Le Conseil, la Commission et le Parlement européen ne se sont pas entendus en trilogie sur la proposition de directive sur le droit d’auteur à l’heure du numérique. Un dernier rendez-vous est fixé en janvier. Le rapporteur Axel Voss ne soutient plus l’exception PME attachée à l’article 13, un article très controversé.
Comme l’a signalé l’eurodéputée Julia Reda hier sur son fil Twitter, les trois instances européennes ne sont pas parvenues à un accord sur le futur texte attendu de pied ferme par le lobby de l’industrie culturelle. Un sixième trilogue est donc fixé en janvier.
À Dijon, Manuel Mateo Goyet, conseiller de la Commissaire européenne à l’économie et à la société numériques, avait exhorté les parties prenantes à adopter un texte définitif rapidement. Les négociations se faisant en anglais, il faut en effet tenir compte des exigences liées aux traductions légales et officielles dans chacune des langues européennes. La dernière réunion plénière ayant lieu en avril au Parlement européen, la crainte est de ne pas aboutir à une traduction à temps.
Toujours selon Julia Reda, parlementaire du groupe des Verts, le rapporteur Axell Voss a finalement accepté de faire disparaitre l’une des exceptions à l’article 13.
Vie et mort de l'exception PME
Cette disposition entend changer le régime de responsabilité des hébergeurs optimisant d’un peu trop près les contenus mis en ligne par les internautes. Au lieu d’une responsabilité conditionnelle (après signalement), comme prévu depuis la directive de 2000 sur le commerce électronique, le texte organise une responsabilité cette fois directe. L’intérêt pour les sociétés de gestion collective est qu’avec une telle arme sur la tempe, les Google, Dailymotion, Facebook et autre Twitter seront tenus de négocier avec elles, dans un rapport de force plus équilibré.
Néanmoins, le texte ne fait pas de différence entre les contenus empruntés à leurs catalogues et les UGC, ces contenus créés par les utilisateurs. Les intermédiaires techniques concernés devront donc se débrouiller pour gérer ces pans de la création comme ils pourront. Ils ne disposeront pas d’empreintes numériques, et courront à chaque fois le risque de se voir poursuivis et condamnés pour contrefaçon. Le texte est en outre très vaste puisqu’il concerne tout le droit d’auteur : musique, vidéo, cinéma, dessins, polices de caractères, photos, tableaux, etc.
Pour arrondir les angles, Axell Voss avait accepté cet été que le régime d’exception soit étendu aux micros, petites et moyennes entreprises. Cette exception dite PME préservait ainsi des pans entiers l’économie numérique, encore moins capable de répondre à de telles obligations. Elle avait d’ailleurs facilité le vote du 12 septembre dernier, alors qu’en juillet, les eurodéputés avaient massivement repoussé une première proposition qui ne l’intégrait pas (amendement 61).

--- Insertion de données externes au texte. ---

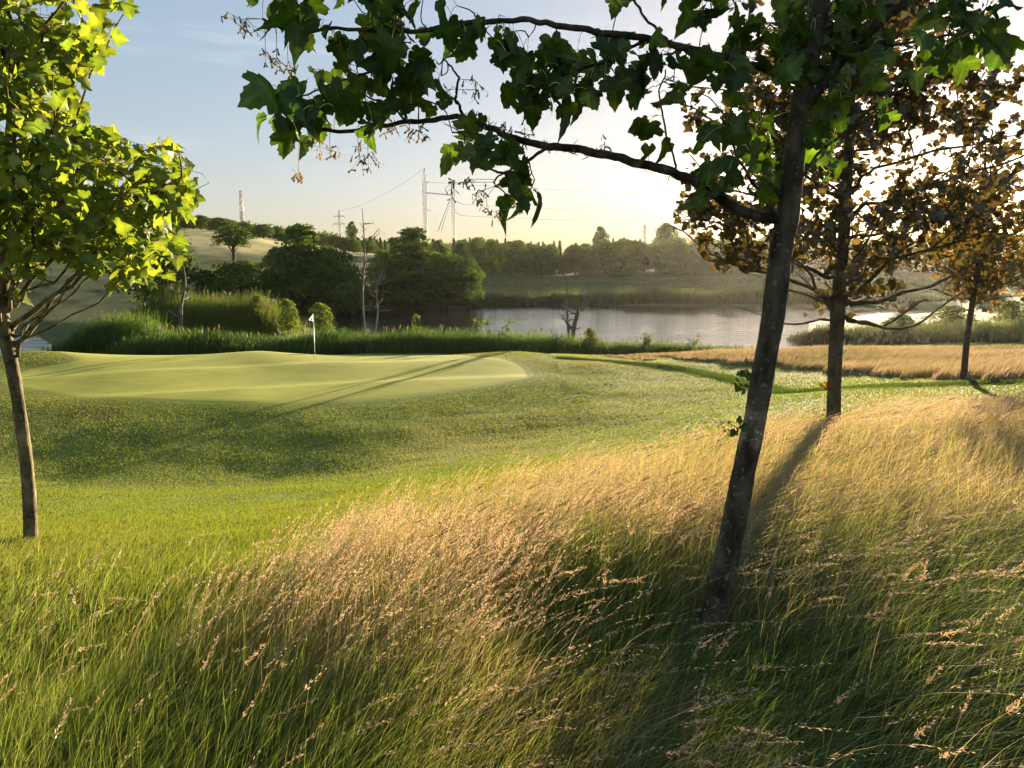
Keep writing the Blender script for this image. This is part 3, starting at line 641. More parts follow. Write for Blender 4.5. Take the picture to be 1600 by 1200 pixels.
# winged seed bunches
SB = [(378, 30), (385, 28), (415, 85), (432, 92), (450, 95), (498, 108), (505, 118), (522, 128), (545, 100), (590, 108), (500, 228), (515, 232), (560, 228), (562, 245), (612, 198), (640, 200), (655, 205), (700, 140), (742, 125), (745, 140), (735, 280), (745, 300), (760, 308), (705, 285), (775, 330), (810, 315), (820, 200), (800, 205), (790, 190), (945, 222), (575, 240), (466, 265), (625, 35), (630, 48)]
for (sx, sy) in SB:
    ac = Acc(); st = ac
    q0 = P(sx, sy, 2.85); kq = np.argmin(np.abs(anch[:, 0] / anch[:, 1] - q0[0] / q0[1]) + np.abs((anch[:, 2] - EYE) / anch[:, 1] - (q0[2] - EYE) / q0[1]))
    c_ = P(sx, sy, anch[kq, 1]); st.tube(spline([anch[kq], (anch[kq] + c_) / 2, c_], 5), .0010, 4, (.5, .45, .25))
    for _ in range(7):
        e = c_ + rng.normal(size=3) * (.016, .016, .018) + (0, 0, -.012); st.tube([c_, (c_ + e) / 2 + (0, 0, -.003), e], .0006, 3, (.5, .45, .25), cap=False)
        for sgn in (-1, 1):
            dv = nrm(rng.normal(size=3) * .6 + (sgn * .5, 0, -.9)); sd = nrm(np.cross(dv, rng.normal(size=3)))
            L_ = .024; w_ = .0042
            V = [e - sd * .0025, e + sd * .0025, e + dv * L_ * .35 - sd * .0018, e + dv * L_ * .35 + sd * .0018, e + dv * L_ * .75 - sd * w_, e + dv * L_ * .75 + sd * w_, e + dv * L_ + sd * w_ * .5]
            ac.add(V, [(0, 1, 3), (0, 3, 2), (2, 3, 5), (2, 5, 4), (4, 5, 6)], lerp(np.array((.20, .13, .05)), np.array((.26, .22, .08)), rng.random()))
    child(ac, 'seed_bunch', M_leaf2, t1)
# sprouts on the trunk and at the foot
for (sx, sy, nn) in [(1168, 582, 5), (1160, 600, 4), (1158, 662, 4), (1150, 668, 3)]:
    sp = Acc(); q = P(sx, sy, D1 - .05); pos = q + rng.normal(size=(nn, 3)) * .009
    leaves(sp, pos, .024 + .015 * rng.random(nn), LT_LO, np.tile((.06, .10, .015), (nn, 1)), .6, 1.2)
    child(sp, 'sprout', M_leaf1, t1)

# ------------------------------------------------------------------ generic leafy young tree
def leafy(root, trunk, trad, limbs, clip, nleaf, lsize, cfun, mleaf, mbark, bcol, spread=.28, tmpl=LT_LO, sides=12, nsub=6, twn=2, targets=(), tl=30, cluster=.9, tipv=(0, 0, -.45)):
    tp, trr = trunkmesh(trunk, trad, sides, root, mbark, bcol, nseg=80, wob=.06)
    skel = []; wts = []
    for (a, b, rise, ra) in limbs:       # a: index fraction on trunk, b: end point
        i0 = int(a * (len(tp) - 1)); s = tp[i0]; e = np.array(b); mid = s * .45 + e * .55 + (0, 0, rise)
        pts = spline([s, s * .75 + mid * .25 + (0, 0, rise * .1), mid, e], 16); m = len(pts)
        pts[1:] += (np.stack([fbm(np.arange(m) * .5, np.full(m, rng.random() * 99), 2) for _ in range(3)], -1)[1:] - .5) * .16 * np.linalg.norm(e - s) * .6
        ac = Acc(); ac.tube(pts, np.linspace(ra, ra * .25, m), 7, bcol, .1); 
        skel.append(pts[4:])
        L = np.linalg.norm(e - s)
        for _ in range(nsub):
            k0 = rng.integers(4, m - 1); dv = nrm(nrm(pts[k0] - pts[k0 - 1]) * .8 + rng.normal(size=3) * (.75, .75, .5) + (0, 0, .15)); l2 = L * rng.uniform(.22, .5) * (1.1 - .4 * k0 / m)
            q1 = pts[k0] + dv * l2 * .5 + rng.normal(size=3) * .05 * l2; q2 = pts[k0] + dv * l2 + (0, 0, -.06 * l2)
            if not clip(q2[None])[0] or not clip(q1[None])[0]: continue
            sb = spline([pts[k0], q1, q2], 8)
            ac.tube(sb, np.linspace(ra * .36, ra * .12, 8), 5, bcol, .05); skel.append(sb[2:])
            for _ in range(twn):
                k1 = rng.integers(3, 8); d2 = nrm(dv + rng.normal(size=3) * .8); l3 = l2 * rng.uniform(.3, .6); s3 = spline([sb[k1], sb[k1] + d2 * l3 * .6 + rng.normal(size=3) * .03, sb[k1] + d2 * l3 + (0, 0, -.04)], 5)
                if not clip(s3[-1:])[0]: continue
                ac.tube(s3, np.linspace(ra * .14, ra * .07, 5), 4, bcol); skel.append(s3[1:])
        child(ac, 'branch', mbark, root, True)
    tpos = []
    if len(targets):
        acs = []; own_ = {}; base_ = np.concatenate(skel); anch = base_.copy(); ow = [-1] * len(base_)
        ds_ = [np.min(np.linalg.norm(base_ - q, axis=1)) for q in targets]
        for qi in np.argsort(ds_):
            q = targets[qi]; dd = np.linalg.norm(anch - q, axis=1); k0 = np.argmin(dd)
            if ow[k0] < 0: acs.append(Acc()); oi = len(acs) - 1
            else: oi = ow[k0]
            ac = acs[oi]; ow += [oi] * 7
            sb = spline([anch[k0], (anch[k0] * .45 + q * .55) + rng.normal(size=3) * .07 * dd[k0] - (0, 0, .06 * dd[k0]), q], 10); ac.tube(sb, np.linspace(.009, .003, 10), 5, bcol, .05); anch = np.vstack([anch, sb[3:]])
            for _ in range(3):
                k1 = rng.integers(4, 10); s3 = spline([sb[k1], sb[k1] + rng.normal(size=3) * .08, sb[k1] + rng.normal(size=3) * .14], 4)
                if not clip(s3[-1:])[0]: continue
                ac.tube(s3, np.linspace(.003, .0015, 4), 4, bcol); tpos.append(s3[rng.integers(1, 4, tl // 5)])
            tpos.append(sb[rng.integers(3, 10, tl // 2)])
        for ac in acs: child(ac, 'side_branch', mbark, root, True)
    sk = np.concatenate(skel); sk = np.concatenate([sk, tp[int(len(tp) * .55):]])
    pick = sk[rng.integers(0, len(sk), nleaf * 3)]; pos = pick + rng.normal(size=(len(pick), 3)) * spread * .5
    pos = pos[clip(pos)][:nleaf]
    if tpos: tpos = np.concatenate(tpos); tpos = tpos + rng.normal(size=tpos.shape) * spread * .42; pos = np.concatenate([pos, tpos[clip(tpos)]])
    ac = Acc(); n = len(pos)
    leaves(ac, pos, lsize * (.65 + .6 * rng.random(n)), tmpl, cfun(pos, n), .7, .95, rng.normal(size=(n, 3)) * (1, 1, .5) + tipv)
    # leaf stalks back to the wood
    k_ = np.array([nearest(sk, pos[i:i + 400]) for i in range(0, n, 400)], dtype=object) if False else None
    child(ac, 'crown', mleaf, root)
    return tp

# left tree: sunlit
D2 = 6.0
b2 = P(47, 857, D2); b2[2] = hz1(b2[0], b2[1])
t2 = empty('sycamore_tree', b2, 'slim young sycamore with bright sunlit yellow-green leaves at the left edge', 'tree')
TR2 = [(44, 870, 17), (48, 850, 14), (47, 800, 13), (42, 730, 12.5), (33, 660, 12), (24, 600, 12), (14, 550, 12.5), (6, 515, 13), (3, 470, 11), (6, 430, 10), (8, 350, 9), (12, 250, 8), (20, 120, 7), (10, 0, 6), (-5, -150, 4.5), (-15, -330, 2.5)]
RECT2 = [(0,0,45,55),(100,0,170,55),(60,30,175,70),(170,0,212,12),(0,50,120,110),(90,75,155,100),(0,100,125,170),(60,150,125,210),(0,160,60,215),(0,205,195,290),(110,200,195,260),(180,225,290,300),(230,250,300,300),(0,270,300,335),(0,330,265,365),(0,360,100,395),(90,345,280,400),(170,385,285,440),(120,390,200,418),(215,430,242,448),(20,455,45,462),(25,395,60,430)]
m2 = RECT2
def clip2(p):
    px, py = proj(p[:, 0], p[:, 1], p[:, 2]); ok = (px < 0) | (py < -5)
    for (a, b, c, d) in m2: ok |= (px > a - 4) & (px < c + 4) & (py > b - 4) & (py < d + 4)
    ok &= ~((px < 0) & (py > 440)); return ok
def at2(px, py, dd): return P(px, py, D2 + dd)
limb2 = [(.40, at2(150, 390, -.3), -.02, .016), (.40, at2(200, 320, .15), -.02, .022), (.41, at2(265, 385, .2), -.04, .014), (.46, at2(290, 270, -.2), -.02, .024), (.5, at2(190, 230, .3), .0, .024),
         (.52, at2(120, 250, -.7), .05, .022), (.55, at2(-150, 330, .2), 0, .017), (.57, at2(-220, 230, -.3), 0, .018), (.6, at2(60, 210, .8), .1, .02), (.62, at2(160, 50, .1), .05, .022), (.63, at2(205, 5, -.1), .02, .016),
         (.66, at2(110, 130, -.3), 0, .018), (.68, at2(-130, 120, .3), .05, .02), (.7, at2(-60, 80, .8), .1, .02), (.72, at2(30, 60, -.7), .1, .02), (.75, at2(100, 0, .2), .1, .018), (.78, at2(-120, -30, 0), .1, .018), (.83, at2(80, -120, .1), .1, .015), (.88, at2(-90, -180, .2), .1, .013), (.8, at2(60, -60, .6), .1, .015), (.43, at2(120, 420, .5), -.02, .011), (.49, at2(30, 380, -.9), 0, .02), (.53, at2(90, 330, .9), 0, .02), (.5, at2(210, 300, -.6), 0, .015), (.45, at2(240, 350, 0), -.02, .014)]
tg2 = []
for (a, b, c, d) in RECT2 + [(0,370,150,440),(60,380,230,440),(-150,0,0,420),(-250,100,-100,350),(-120,-300,150,0)]:
    for _ in range(max(1, int((c - a) * (d - b) / 1500))): tg2.append(P(random.uniform(a, c), random.uniform(b, d), D2 + random.gauss(0, .28)))
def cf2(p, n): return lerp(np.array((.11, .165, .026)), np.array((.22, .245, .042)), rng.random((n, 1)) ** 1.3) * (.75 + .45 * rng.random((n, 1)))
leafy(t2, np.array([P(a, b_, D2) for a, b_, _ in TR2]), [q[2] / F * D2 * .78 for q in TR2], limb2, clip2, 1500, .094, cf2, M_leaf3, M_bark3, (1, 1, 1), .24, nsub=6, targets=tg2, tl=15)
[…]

La bonne stratégie d’un pied en avant suivi par deux autres en arrière. Que l’exception PME saute finalement, après la volte-face de Voss, ne devrait pas froisser Jean-Marie Cavada. En septembre, l’eurodéputé, très attentif aux intérêts des sociétés de gestion collective, avait déjà dénoncé un scénario « [d]’éclatement des plateformes en petites structures capables d’optimiser la distribution des contenus protégés ». En somme, un YouTube EURL couplé à une SARL YouTube et autres microstructures pour évincer les douceurs de l’article 13...
Les mécontents de l'industrie culturelle
Comme relevé par TechCrunch, au même moment, le secteur de la télévision, du cinéma et du sport, et ceux de la musique et de l'édition ont critiqué vertement l‘idée de voir injecter dans l’article 13 d’autres brèches qui pourraient cette fois raboter la responsabilité des plateformes dès lors qu’elles ne disposent pas d’accords de licence.
Autant dire que les différents acteurs sont encore loin d’avoir trouvé un compromis acceptable, soit la mission du trilogue. En attendant, Julia Reda a diffusé sur son site un document précieux présentant les trois versions de la proposition de directive, celle de la Commission, du Conseil et du Parlement. Dans la quatrième colonne, les contenus déjà arbitrés et ceux restant encore en souffrance. Parmi eux, l’article 13.